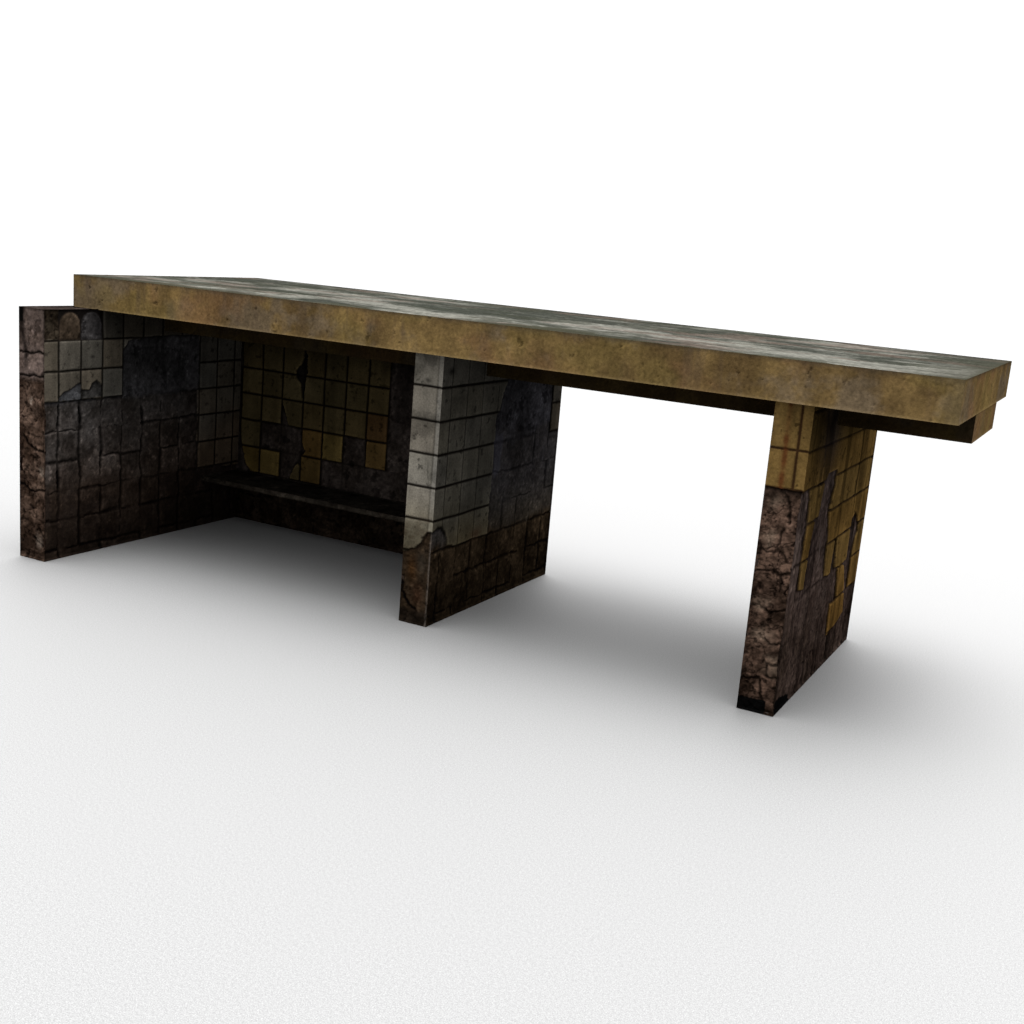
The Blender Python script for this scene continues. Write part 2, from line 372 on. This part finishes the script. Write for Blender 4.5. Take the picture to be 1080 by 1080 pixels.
def right_side(u, v):                                            # u = y
    S = Surf(u, v); one = np.ones(u.shape)
    n = fbm(u, v, 5, 131, 5, .6, 1, .35)
    plaster(S, one, 132, (.042, .028, .024), (.155, .112, .100), .016)
    st = fbm(u, v, 7, 133, 5, .62, 1, .16)
    S.mul(.15 + 1.65 * st)
    wl = sst(.60, .68, fbm(u, v, 9, 145, 4, .6, 1.2, .14)); S.mix(wl * .4, (.20, .165, .150))
    bk = sst(.56, .66, fbm(u, v, 6, 146, 4, .6, 1.4, .14)); S.mul(1 - .65 * bk)
    lowm = 1 - sst(.55, .95, v + (fbm(u, v, 2, 134, 3) - .5) * .4)
    rubble(S, lowm * .8, 135, 3.2, (.026, .018, .014), (.118, .088, .074), .016, 1.2, .5, .06)
    us = [.9, 1.42, 1.9, 2.30, 2.68, 3.085, 3.30, 3.9]
    worn_tiles(S, sst(.42, .6, fbm(u, v, 2.4, 147, 4)) * .8, us, YROWS, 148, (.040, .027, .023), (.150, .112, .098))
    rubble(S, sst(.45, .6, fbm(u, v, 3.0, 149, 4, .6, 1.5, .6)) * .65, 150, 6, (.030, .020, .017), (.150, .112, .100), .022, 1.4, .6, .04)
    band = [(1.55, 2.6), (2.05, 2.6), (1.98, 2.14), (2.23, 1.79), (2.24, 1.66), (2.13, 1.49), (2.24, 1.2), (2.3, .2), (1.62, .2), (1.65, 1.23), (1.77, 1.50), (1.83, 1.73), (1.93, 1.81), (1.80, 2.2)]
    polys = [[(1.0, 1.75), (4, 1.73), (4, 2.7), (1.0, 2.7)],
             [(1.40, 1.735), (1.835, 1.735), (1.77, 1.475), (1.455, 1.475)],
             [(1.46, 1.46), (1.665, 1.455), (1.60, 1.17), (1.425, 1.17)],
             [(1.43, 1.155), (1.595, 1.15), (1.59, .91), (1.45, .935)],
             [(2.20, 1.74), (4, 1.74), (4, 1.468), (2.12, 1.468)],
             [(2.12, 1.46), (4, 1.46), (4, 1.168), (2.15, 1.168)],
             [(2.19, 1.158), (2.49, 1.158), (2.46, .86), (2.27, .885)],
             [(2.58, 1.158), (3.05, 1.158), (3.09, .862), (2.66, .875)],
             [(3.36, 1.10), (3.42, 1.158), (4, 1.158), (4, .862), (3.27, .862)],
             [(3.27, .85), (4, .85), (4, .55), (3.29, .565)],
             [(2.78, .852), (3.01, .85), (3.17, .555), (2.88, .565)],
             [(2.66, .55), (3.18, .55), (3.23, .36), (3.10, .32), (2.70, .255)]]
    sd = np.full(u.shape, 9.)
    for q in polys: sd = np.minimum(sd, sdpoly(u, v, q))
    hole = sdpoly(u, v, band)
    hole = np.minimum(hole, sdpoly(u, v, [(3.06, 1.24), (3.18, 1.30), (3.38, 1.16), (3.40, 1.08), (3.06, .85)]))
    # bare band is only grimy, not bare, in its topmost part
    sd = np.maximum(sd, -np.where(v > 1.80, 9., hole))
    m, e, s = ragged(S, sd, 137, .018, 7, .006)
    S.mul(1 - .6 * e)
    Y = np.array([.205, .130, .044]) * .80
    tiles(S, m, [.5, 4.5], YROWS, Y, 19, .05, .011, grout=(.062, .038, .016), tint=(1.05, .97, .85))
    # dark cracks and rain streaks
    wv = u + (fbm(u, v, 6, 139, 3) - .5) * .06
    for pts, w, a in (([(3.04, 2.02), (3.07, 1.75), (3.03, 1.50)], .032, .85), ([(3.05, 1.50), (3.04, 1.2)], .012, .5), ([(1.62, 2.3), (1.72, 1.95)], .03, .6)):
        S.mul(1 - a * np.exp(-(sdline(wv, v, pts) / w) ** 2))
    g = np.exp(-((wv - 1.85) / .30) ** 2) * sst(1.60, 2.15, v)
    S.mix(g * .80, (.040, .033, .036))
    g2 = np.exp(-((wv - 1.40) / .20) ** 2) * sst(1.70, 1.80, v)
    S.mul(1 - .35 * g2)
    g3 = sst(1.95, 2.25, v + .25 * (fbm(u, v, 3, 141, 3) - .5)); S.mul(1 - .62 * g3 * (1 - .5 * sst(2.6, 3.2, u)))
    S.mul(1 - .50 * sst(.45, .62, fbm(u, v, 6, 142, 5, .62, 1, .10)))
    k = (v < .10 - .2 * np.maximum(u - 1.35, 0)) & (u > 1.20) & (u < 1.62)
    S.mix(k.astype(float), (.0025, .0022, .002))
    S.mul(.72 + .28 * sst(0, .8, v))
    return S

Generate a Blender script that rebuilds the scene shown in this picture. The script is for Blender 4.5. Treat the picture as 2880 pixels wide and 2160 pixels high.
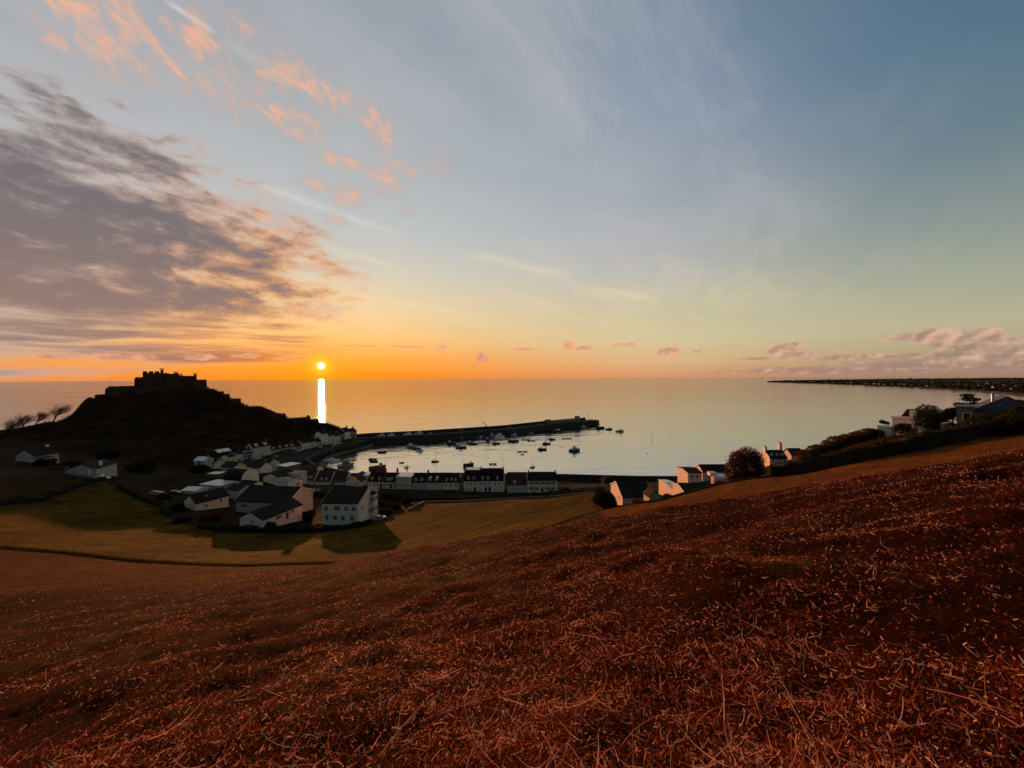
import bpy, math, random
import numpy as np
from mathutils import Vector, Matrix

for o in list(bpy.data.objects):
    bpy.data.objects.remove(o)
random.seed(7)
RNG = np.random.default_rng(11)
SC = bpy.context.scene
COL = SC.collection
R = math.radians
PI = math.pi

# ------------------------------------------------------------------ camera
FPX = 1085.0                       # focal length in photograph pixels (2880 wide)
CAM = Vector((0, 0, 60.0))         # eye, metres above the sea
cam_d = bpy.data.cameras.new('camera')
cam = bpy.data.objects.new('camera', cam_d)
COL.objects.link(cam)
cam_d.sensor_width = 36.0
cam_d.lens = 36.0 * FPX / 2880.0
cam_d.clip_start = 0.1
cam_d.clip_end = 90000
CAMROT = Matrix.Rotation(R(90 - 0.94), 3, 'X') @ Matrix.Rotation(R(-0.32), 3, 'Z')
cam.matrix_world = Matrix.Translation(CAM) @ CAMROT.to_4x4()
SC.camera = cam


def ray(x, y):
    return CAMROT @ Vector(((x - 1440) / FPX, (1080 - y) / FPX, -1))


def at(x, y, dist):
    """world point on the line of sight of photo pixel x, y at forward distance dist"""
    d = ray(x, y)
    return CAM + d * (dist / d.y)


def atz(x, y, z=0.0):
    d = ray(x, y)
    return CAM + d * ((z - CAM.z) / d.z)


def azel(x, y):
    d = ray(x, y).normalized()
    return math.degrees(math.atan2(d.x, d.y)), math.degrees(math.asin(d.z))


# ------------------------------------------------------------------ exposure
SC.view_settings.view_transform = 'Standard'
SC.view_settings.look = 'None'
SC.view_settings.exposure = 0.0
SC.view_settings.gamma = 1.0
SC.view_settings.use_curve_mapping = False
SC.cycles.max_bounces = 5
SC.cycles.diffuse_bounces = 2
SC.cycles.glossy_bounces = 3
SC.cycles.transparent_max_bounces = 6
SC.cycles.sample_clamp_indirect = 4.0
SC.cycles.use_adaptive_sampling = True
SC.cycles.adaptive_threshold = 0.015
SC.cycles.adaptive_min_samples = 10
SC.cycles.use_denoising = True
SC.cycles.denoising_input_passes = 'RGB_ALBEDO_NORMAL'
SC.cycles.denoising_prefilter = 'ACCURATE'

# ------------------------------------------------------------------ sun
SUN_AZ, SUN_EL = azel(903, 1029)
SUN_DIR = Vector((math.sin(R(SUN_AZ)) * math.cos(R(SUN_EL)), math.cos(R(SUN_AZ)) * math.cos(R(SUN_EL)), math.sin(R(SUN_EL))))
sun_d = bpy.data.lights.new('sun', 'SUN')
sun_d.energy = 5.0
sun_d.angle = R(0.53)
sun_d.color = (1.0, 0.37, 0.125)
sun = bpy.data.objects.new('sun', sun_d)
COL.objects.link(sun)
sun.rotation_euler = SUN_DIR.to_track_quat('Z', 'Y').to_euler()
sun.location = (-200, 400, 120)


# ------------------------------------------------------------------ node arithmetic
def srgb(r, g, b):
    f = lambda c: (c / 255 / 12.92) if c <= 10 else ((c / 255 + 0.055) / 1.055) ** 2.4
    return (f(r), f(g), f(b), 1.0)


class E:
    """a scalar socket with arithmetic"""
    nt = None

    def __init__(self, s):
        self.s = s

    def _m(self, op, *a, clamp=False):
        n = E.nt.nodes.new('ShaderNodeMath')
        n.operation = op
        n.use_clamp = clamp
        for i, v in enumerate((self,) + a):
            if isinstance(v, E):
                E.nt.links.new(v.s, n.inputs[i])
            else:
                n.inputs[i].default_value = v
        return E(n.outputs[0])

    def __add__(self, o): return self._m('ADD', o)
    __radd__ = __add__
    def __sub__(self, o): return self._m('SUBTRACT', o)
    def __rsub__(self, o): return (self * -1.0) + o
    def __mul__(self, o): return self._m('MULTIPLY', o)
    __rmul__ = __mul__
    def __truediv__(self, o): return self._m('DIVIDE', o)
    def max(self, o): return self._m('MAXIMUM', o)
    def min(self, o): return self._m('MINIMUM', o)
    def abs(self): return self._m('ABSOLUTE')
    def pow(self, o): return self._m('POWER', o)
    def clamp(self): return self._m('ADD', 0.0, clamp=True)

    def step(self, a, b):
        """smooth step from 0 at a to 1 at b"""
        n = E.nt.nodes.new('ShaderNodeMapRange')
        n.interpolation_type = 'SMOOTHSTEP'
        E.nt.links.new(self.s, n.inputs[0])
        sw = a > b
        n.inputs[1].default_value, n.inputs[2].default_value = (b, a) if sw else (a, b)
        n.inputs[3].default_value, n.inputs[4].default_value = (1, 0) if sw else (0, 1)
        return E(n.outputs[0])

    def lin(self, a, b, c=0.0, d=1.0):
        n = E.nt.nodes.new('ShaderNodeMapRange')
        E.nt.links.new(self.s, n.inputs[0])
        n.inputs[1].default_value, n.inputs[2].default_value = a, b
        n.inputs[3].default_value, n.inputs[4].default_value = c, d
        return E(n.outputs[0])


def vec(x, y, z=0.0):
    n = E.nt.nodes.new('ShaderNodeCombineXYZ')
    for i, v in enumerate((x, y, z)):
        if isinstance(v, E):
            E.nt.links.new(v.s, n.inputs[i])
        else:
            n.inputs[i].default_value = v
    return n.outputs[0]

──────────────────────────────

_What is being asked_. Exactly the lines from the one with "Generate a Blender" through the one with "math.degrees(math.atan2(d.x, d.y)), math.degrees(math.asin(d.z))" are to be reproduced, and no pictures with them.

_Solution for this exercise_.
Generate a Blender script that rebuilds the scene shown in this picture. The script is for Blender 4.5. Treat the picture as 2880 pixels wide and 2160 pixels high.
import bpy, math, random
import numpy as np
from mathutils import Vector, Matrix

for o in list(bpy.data.objects):
    bpy.data.objects.remove(o)
random.seed(7)
RNG = np.random.default_rng(11)
SC = bpy.context.scene
COL = SC.collection
R = math.radians
PI = math.pi

# ------------------------------------------------------------------ camera
FPX = 1085.0                       # focal length in photograph pixels (2880 wide)
CAM = Vector((0, 0, 60.0))         # eye, metres above the sea
cam_d = bpy.data.cameras.new('camera')
cam = bpy.data.objects.new('camera', cam_d)
COL.objects.link(cam)
cam_d.sensor_width = 36.0
cam_d.lens = 36.0 * FPX / 2880.0
cam_d.clip_start = 0.1
cam_d.clip_end = 90000
CAMROT = Matrix.Rotation(R(90 - 0.94), 3, 'X') @ Matrix.Rotation(R(-0.32), 3, 'Z')
cam.matrix_world = Matrix.Translation(CAM) @ CAMROT.to_4x4()
SC.camera = cam


def ray(x, y):
    return CAMROT @ Vector(((x - 1440) / FPX, (1080 - y) / FPX, -1))


def at(x, y, dist):
    """world point on the line of sight of photo pixel x, y at forward distance dist"""
    d = ray(x, y)
    return CAM + d * (dist / d.y)


def atz(x, y, z=0.0):
    d = ray(x, y)
    return CAM + d * ((z - CAM.z) / d.z)


def azel(x, y):
    d = ray(x, y).normalized()
    return math.degrees(math.atan2(d.x, d.y)), math.degrees(math.asin(d.z))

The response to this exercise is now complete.